Deputy Prime Minister (DPM) Jotham Napat has described the Apma Financial Investment Center (AFIC) Cooperative Savings and Loans Society as a “very sad story” and its operations a “scam”.

“There will be a report by the Ministry of Trade and Commerce, produced by the Department of Co-operatives on the findings of (the investigation into) AFIC,” he said.

“Currently there is no track record of members who have registered under AFIC. It is an operation which has many loopholes. And it is very sad that I can confirm to this House that the administration, structure and composition of members of the AFIC Board operate in a manner that is really a scam.

“The way that AFIC gets money from our people and the way the fees are managed is different from a banking system.”

DPM Napat noted it has taken the Department of Co-operative some time to conduct its assessments and finally they have produced a report.
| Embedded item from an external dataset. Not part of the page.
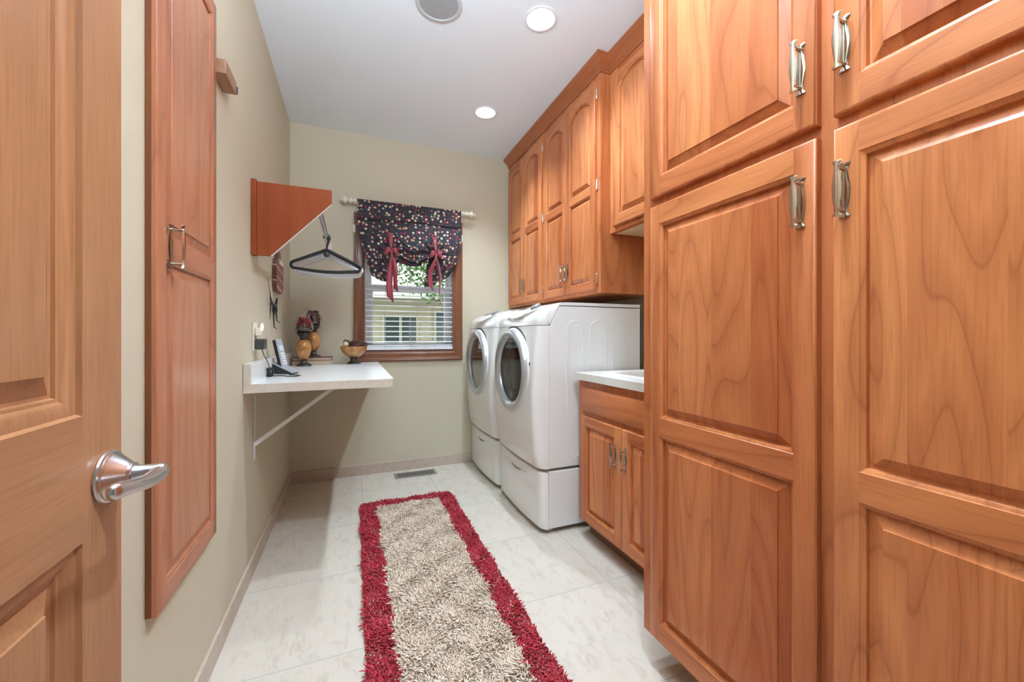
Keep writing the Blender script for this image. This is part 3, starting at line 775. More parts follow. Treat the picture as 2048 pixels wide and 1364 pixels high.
# ------------------------------------------------------------------ floor vent
vt = tag(empty('floor_vent', (.468, 3.255, 0)), 'small grey metal floor register by the baseboard under the window', 'vent')
VM = plain('vent_taupe', (.30, .27, .23, 1), .45, .3)
b = MB(); W2, D2 = .165, .060
for x0, x1, y0, y1 in ((-W2, -W2+.022, -D2, D2), (W2-.022, W2, -D2, D2), (-W2+.022, W2-.022, -D2, -D2+.018), (-W2+.022, W2-.022, D2-.018, D2)): b.box(x0, x1, y0, y1, .0005, .005)
b.build('frame', VM, vt, bevel=.0015)
b = MB(); b.box(-W2+.02, W2-.02, -D2+.016, D2-.016, .0003, .0008); b.build('duct_shade_sheet', DGAP, vt)  # dark sheet on the floor in place of the shade inside the duct
b = MB()
for k in range(18):
    x = -W2+.029+k*.0155; b.box(x, x+.0065, -D2+.017, D2-.017, .0010, .0042)
b.build('grille', VM, vt)

# ------------------------------------------------------------------ window: casing, frame, panes
def casing():
    x0, x1, z0, z1 = .004, .890, .908, 2.105
    prof = [(0, 0), (0, -.014), (.004, -.019), (.012, -.020), (.018, -.016), (.024, -.0155), (.030, -.012), (.055, -.011), (.062, -.013), (.068, -.010), (.074, -.006), (.083, -.005), (.083, .0), (.083, .03)]
    b = MB(); n = len(prof)
    def loop(i, y): return [(x0+i, YB-.0005+y, z0+i), (x1-i, YB-.0005+y, z0+i), (x1-i, YB-.0005+y, z1-i), (x0+i, YB-.0005+y, z1-i)]
    for (a, ya), (c, yc) in zip(prof[:-1], prof[1:]):
        p, q = loop(a, ya), loop(c, yc)
        for s in range(4): b.quad(p[s], p[(s+1) % 4], q[(s+1) % 4], q[s], 1 if s % 2 == 0 else 0)
    struct(b.build('trim_1', [TV, TH_], smooth=25), 'brown stained wood casing round the window')
casing()
b = MB(); b.box(.087, .806, YB-.004, YB+.045, .975, .992); struct(b.build('trim_2', TH_, bevel=.002), 'stained window stool under the blind')
win = struct(empty('window_1', (.452, 3.47, 1.5)), 'white single-hung window')
def wbox(b, x0, x1, y0, y1, z0, z1): b.box(x0-.452, x1-.452, y0-3.47, y1-3.47, z0-1.5, z1-1.5)
b = MB(); wbox(b, .088, .112, 3.46, 3.51, .992, 2.02); wbox(b, .792, .816, 3.46, 3.51, .992, 2.02); wbox(b, .112, .792, 3.46, 3.51, .992, 1.02); wbox(b, .112, .792, 3.46, 3.51, 1.995, 2.02)
b.build('window_frame', VINYL, win, bevel=.003)
b = MB(); wbox(b, .112, .150, 3.464, 3.488, 1.02, 1.53); wbox(b, .748, .792, 3.464, 3.488, 1.02, 1.53); wbox(b, .150, .748, 3.464, 3.488, 1.02, 1.056); wbox(b, .150, .748, 3.464, 3.488, 1.488, 1.53)
b.build('lower_sash', VINYL, win, bevel=.003)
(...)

“There are over 100 or 200 branches around Vanuatu that have registered under AFIC but we don’t have a track record of these branches, which makes things very difficult,” he said.

Equipped with the findings, the Department of Co-operatives has raised some complaints to the police on the usage of funds and other areas where there is no transparency.

“Some of the claims are being pursued in court.”

DPM Napat also described the report’s findings as “alarming”.

“It is about time we amend the principal Act in order to address the loopholes to ensure there is no repeat of the same thing as it currently stands,” he said.

“Now surprisingly the way that AFIC administered its operations is such that many ni-Vanuatu today still believe AFIC is alright but they don’t know the reality. It is very sad.”

Many people who saved a lot of money with AFIC, such as retirees have lost their hard-earned money.

The DPM added the Ministry of Trade through the Department of Co-operatives will conduct an awareness throughout Vanuatu’s six provinces to inform the members on the operations of AFIC and its current status “but it sounds really bad”.

DPM Napat was responding to questions raised when Parliament was debating the Bill for the Co-operative Societies (Amendment) yesterday evening.

The DPM’s statement is clear and should be a wakeup call to members of the public who may still have lingering doubts about the operations of AFIC as AFIC founder, Barnabas Tabirupmel (Tabi) starts rallying for support on his home island of Pentecost to contest in the 2020 General Elections.

The amendments to the Co-operative Societies Act [CAP 152] aim to align the Act with the Government’s new co-operative vision in the National Co-operative Policy 2017-2022 (National Co-operative Policy).

One of these is the transformation of the registrar of co-operative services into a prudential registrar; another the reorganisation of co-operative societies and turning co-operatives towards enterprise.

The current provisions in the Act are described as inadequate for the regulation of savings and credit co-operative societies, and consumer and marketing co-operative societies.

It is anticipated the effective regulation of savings and credit co-operatives will reduce contagion risk; facilitate financial inclusion; build confidence in the financial system and will enhance cooperation between the registrar of co-operative societies and relevant agencies such as the Reserve Bank of Vanuatu; the Vanuatu Financial Service Unit, and the Vanuatu Financial Services Commission.

The Bill for the Co-operative Societies (Amendment) Act No. of 2019 was unanimously passed by Parliament last night.